Bob Berwyn has a nice rundown on the process now underway at the Colorado Water Conservation Board to determine how much water is left in the Colorado River for the state of Colorado to develop. Here’s the nut of the issue:
After conducting what they say is one of the most rigorous studies ever of the Colorado River Basin, state officials concluded there may be some additional water available for development and use — or there may not, depending on what numbers are plugged into the computer models.
One of the models suggested there could be as much as 900,000 acre-feet of water in the Colorado River Basin available for consumptive use under the terms of the Colorado River Compact. Consumptive use permanently removes water from a watershed. Agricultural activities, irrigation and industrial cooling operations are example of consumptive uses. However another model suggested that, if climate impacts are more severe, Colorado may have no water left to develop.
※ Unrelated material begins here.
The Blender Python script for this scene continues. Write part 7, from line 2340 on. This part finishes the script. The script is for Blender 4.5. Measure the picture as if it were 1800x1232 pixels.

There are continued efforts to refine the modeling work and come up with the “right” answer, but what we’ve really got here is a classic case of decision-making in the face of uncertainty that the models ultimately cannot resolve.
Mike Hulme, Roger Pielke Jr. and Suraje Dessai have been exploring this question, and offered this helpful analysis recently. It’s focused on climate modeling, which is only a part of the Colorado River problem, but I think it applies more broadly to the issues Berwyn is writing about:
Guaranteeing precision and accuracy over and above what science can credibly deliver risks contributing to flawed decisions. We are not suggesting that scientists abandon efforts to model the behaviour of the climate system. Far from it. Models as exploratory tools can help identify physically implausible outcomes and illuminate the boundaries where uncertain knowledge meets fundamental ignorance. But using models in this way will require a significant rethink on the role of predictive climate science in decision-making. In some cases the prudent course of action will be to let policymakers know the very real limitations of predictive science. For decision-makers, the lesson is to plan for a range of possible alternatives. Instead of seeking certainty, decision-makers need to ask questions of scientists such as ‘What physically could not happen?’ or ‘What is the worst that could happen?’
My concern is always that the politicians will lean on scientists to make them find a model that gives the results they want — in this case, showing there is enough unclaimed water in the Upper Colorado to justify major new storage and diversion projects.
As long as folks push for scenarios and adaptive management, all will be fine. And RP Jr will be out of harrumphing, but that is a tangent.